Fowler is much more at home with liberal feminists on the other side of the aisle than she is with most members of her own party. On the House National Security Committee, she was in lock-step with Democrat Jane Harman during the attempt to reinstate single-gender basic training in our military. In Fowler’s world view, men and women are interchangeable fungibles and our armed services a laboratory for social experimentation.

On Monday, a Dear Colleague letter arrived supporting Fowler for vice-chairman which was signed by National Security Committee Chairman Floyd Spence and his subcommittee chairmen Duncan Hunter, Joel Hefley, Bob Stump, James Hansen, Steve Buyer, Herb Bateman and Curt Weldon. All of these men claim to be pro-life. Why did they sign this letter of support? They were just too nice to say no.

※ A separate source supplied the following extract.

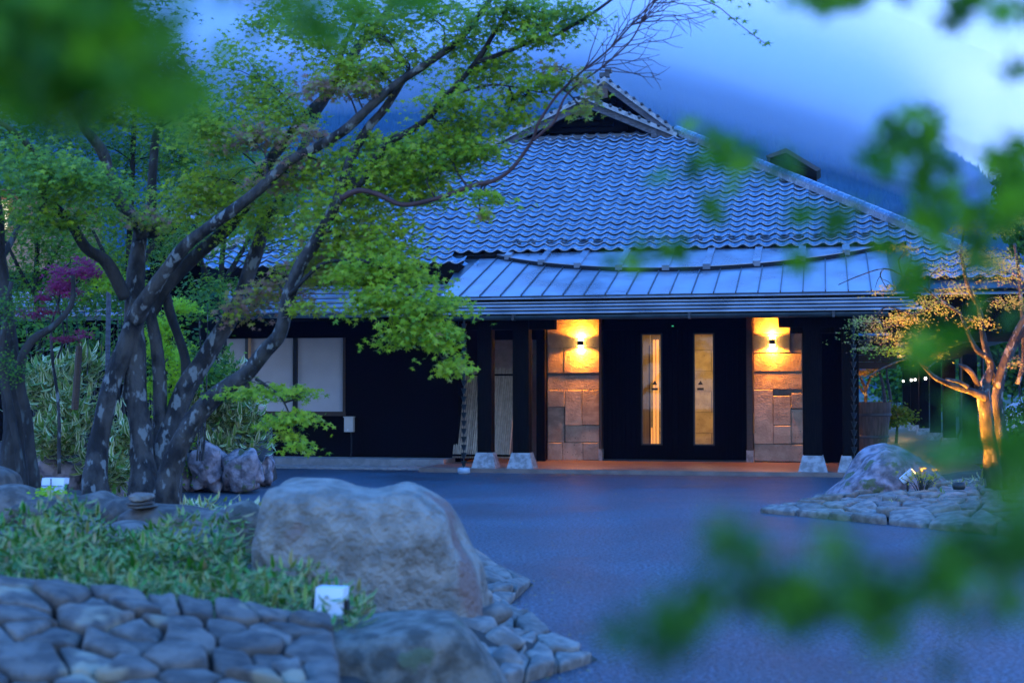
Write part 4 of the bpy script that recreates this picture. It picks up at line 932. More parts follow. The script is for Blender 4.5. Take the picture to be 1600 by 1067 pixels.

To elevate Fowler, these men and many others passed over Sue Myrick of North Carolina and Anne Northup of Kentucky who had thrown their hats in the ring for the post. Myrick was a former mayor of Charlotte. Northup was state representative who won election to Congress in a Democratic district. Both are articulate, bright, capable women who share the views of most women in the party. They would have put a proper face on GOP women and would have represented us well in the media; but no, the majority of House Republicans chose to elevate two women who are social liberals instead.

On paper, over 80 percent of the Republican members of the House of Representatives say they believe in the sanctity of life of every human being, but as you can see, this paper isn’t worth much in a party afflicted with terminal niceness.